En 2003, quelques jours après le vote qui a fusionné le Parti progressiste-conservateur et l'Alliance canadienne pour former le Parti conservateur d'aujourd'hui, le député progressiste-conservateur Scott Brison a changé de camp pour rejoindre les libéraux, affirmant qu'ils reflétaient mieux ses valeurs personnelles.
M. Brison, premier ministre fédéral ouvertement homosexuel du Canada, a déclaré qu'il avait du mal à accepter la fusion et le fait que le Parti progressiste-conservateur avec lequel il avait grandi n'existait plus.
Belinda Stronach, qui s'est présentée à la direction du nouveau Parti conservateur au début de 2004, a changé de camp pour rejoindre le Parti libéral en 2005. Elle a expliqué avoir fait ce choix, car elle jugeait que le chef conservateur de l'époque, Stephen Harper, n'était pas sensible aux besoins de toutes les régions du pays.
En 2006, David Emerson a rejoint les rangs des conservateurs deux semaines seulement après sa victoire dans une circonscription de la Colombie-Britannique en tant que libéral. M. Emerson a alors accepté un poste de ministre dans le premier cabinet du premier ministre Stephen Harper. Son geste a donné lieu à une enquête du Bureau du commissaire à l'éthique, qui a conclu qu'aucune règle n'avait été enfreinte par M. Emerson ou M. Harper.

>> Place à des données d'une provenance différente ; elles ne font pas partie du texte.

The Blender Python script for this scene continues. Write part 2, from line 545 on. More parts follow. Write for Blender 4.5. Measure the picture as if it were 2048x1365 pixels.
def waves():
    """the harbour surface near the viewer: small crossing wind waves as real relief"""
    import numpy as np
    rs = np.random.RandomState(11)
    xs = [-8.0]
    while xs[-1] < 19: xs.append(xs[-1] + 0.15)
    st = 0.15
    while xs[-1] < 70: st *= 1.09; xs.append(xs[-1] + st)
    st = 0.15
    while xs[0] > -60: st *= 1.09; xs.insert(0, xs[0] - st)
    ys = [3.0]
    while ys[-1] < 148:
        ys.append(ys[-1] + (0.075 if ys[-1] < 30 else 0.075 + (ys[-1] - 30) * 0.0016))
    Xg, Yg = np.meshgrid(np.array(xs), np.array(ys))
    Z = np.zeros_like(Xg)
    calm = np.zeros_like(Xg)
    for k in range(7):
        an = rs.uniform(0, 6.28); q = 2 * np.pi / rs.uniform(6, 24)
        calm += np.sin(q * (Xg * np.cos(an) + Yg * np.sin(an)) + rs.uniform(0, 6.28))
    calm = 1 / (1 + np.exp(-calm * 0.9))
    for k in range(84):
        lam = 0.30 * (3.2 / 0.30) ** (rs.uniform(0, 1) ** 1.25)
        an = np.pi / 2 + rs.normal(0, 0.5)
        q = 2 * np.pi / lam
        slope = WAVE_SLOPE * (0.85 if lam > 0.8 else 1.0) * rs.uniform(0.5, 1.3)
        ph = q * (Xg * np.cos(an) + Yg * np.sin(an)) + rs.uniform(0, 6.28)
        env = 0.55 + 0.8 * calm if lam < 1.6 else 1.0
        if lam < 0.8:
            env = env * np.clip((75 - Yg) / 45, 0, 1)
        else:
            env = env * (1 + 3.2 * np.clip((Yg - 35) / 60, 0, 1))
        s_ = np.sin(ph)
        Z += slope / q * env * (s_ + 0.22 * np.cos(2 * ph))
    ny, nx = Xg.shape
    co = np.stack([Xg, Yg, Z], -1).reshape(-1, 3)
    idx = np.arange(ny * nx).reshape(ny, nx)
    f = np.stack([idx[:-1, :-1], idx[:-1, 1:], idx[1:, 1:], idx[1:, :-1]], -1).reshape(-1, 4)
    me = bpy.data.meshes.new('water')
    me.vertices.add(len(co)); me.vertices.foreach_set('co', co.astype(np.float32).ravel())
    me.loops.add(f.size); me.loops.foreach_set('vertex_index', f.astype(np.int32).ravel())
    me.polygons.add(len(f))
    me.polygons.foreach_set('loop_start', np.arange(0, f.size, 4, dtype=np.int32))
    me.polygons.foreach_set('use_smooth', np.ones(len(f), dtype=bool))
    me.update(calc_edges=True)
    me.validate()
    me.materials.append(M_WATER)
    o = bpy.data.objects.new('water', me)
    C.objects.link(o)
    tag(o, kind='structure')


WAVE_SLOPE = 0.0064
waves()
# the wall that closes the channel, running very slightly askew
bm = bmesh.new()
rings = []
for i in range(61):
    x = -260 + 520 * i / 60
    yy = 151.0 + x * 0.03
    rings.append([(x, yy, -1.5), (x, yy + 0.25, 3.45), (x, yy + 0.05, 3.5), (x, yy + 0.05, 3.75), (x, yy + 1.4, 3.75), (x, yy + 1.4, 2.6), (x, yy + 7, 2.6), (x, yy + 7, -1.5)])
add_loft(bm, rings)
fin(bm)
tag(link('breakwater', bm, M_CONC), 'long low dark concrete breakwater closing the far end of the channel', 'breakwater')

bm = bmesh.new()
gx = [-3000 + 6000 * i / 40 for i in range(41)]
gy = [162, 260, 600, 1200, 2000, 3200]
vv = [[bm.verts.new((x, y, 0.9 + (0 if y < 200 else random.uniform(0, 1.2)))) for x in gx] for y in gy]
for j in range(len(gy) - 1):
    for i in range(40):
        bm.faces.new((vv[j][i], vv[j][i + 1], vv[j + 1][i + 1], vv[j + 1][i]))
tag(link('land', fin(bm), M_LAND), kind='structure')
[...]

Leona Alleslev a quitté le Parti libéral pour rejoindre les conservateurs en 2018. Elle a affirmé que le gouvernement libéral n'avait pas répondu de manière adéquate à certains des défis auxquels le Canada était confronté, citant notamment sa gestion de l'économie, de la réforme fiscale, des affaires étrangères, du commerce et des dépenses militaires.
En 2021, la députée de Fredericton, Jenica Atwin, délaisse le Parti vert pour rejoindre les libéraux après avoir remporté le tout premier siège du parti dans le Canada atlantique. Mme Atwin affirmait à l'époque qu'il y avait trop de distractions au sein du Parti vert et qu'elle souhaitait travailler dans un environnement plus positif et collaboratif.
La députée de l'Ontario Eve Adams a rejoint les libéraux en 2015. Elle a indiqué qu'elle ne se sentait plus membre du Parti conservateur, «ni politiquement ni intellectuellement».
Jenna Gasper, bibliothécaire de recherche à la Bibliothèque du Parlement, a souligné dans un courriel que sur les 307 députés qui ont changé d'affiliation politique depuis 1867, 158 sont passés d'un parti à un autre et 149 étaient indépendants avant ou après avoir changé d'affiliation.
Une pratique qui divise
L'Institut Angus Reid a publié en 2018 un sondage sur les changements d'affiliation politique qui suggérait que les Canadiens étaient divisés sur la question.
Le sondage suggérait que quatre Canadiens sur dix estimaient que les politiciens ne devraient pas être autorisés à quitter un parti pour rejoindre un autre entre deux élections. Environ le même nombre de personnes ont déclaré que cette pratique était acceptable.
Le sondage laissait entendre que ceux qui s'opposaient au changement d'affiliation politique avaient tendance à dire que les députés devraient être tenus de démissionner et de se présenter à nouveau aux élections partielles avant de changer de camp.
Ceux qui soutenaient le changement d'allégeance avaient tendance à préférer que les députés puissent continuer leur mandat en tant qu'indépendants.
Shachi Kurl, présidente de l'Institut Angus Reid, a expliqué que le changement de camp n'était pas très fréquent, mais qu'il s'agissait d'une pratique controversée et source de divisions.
Elle a ajouté que les électeurs qui ont voté pour un parti ou un chef de parti, plutôt que pour le candidat local, peuvent réagir avec colère lorsque leur député choisit de changer de camp. Elle a souligné qu'il n'est pas rare que les politiciens qui changent de camp se retirent également de la course lors d'une élection ultérieure.
«Ce type de décision est souvent irréversible. Cela peut mettre fin à une carrière politique dans ce rôle», a-t-elle déclaré.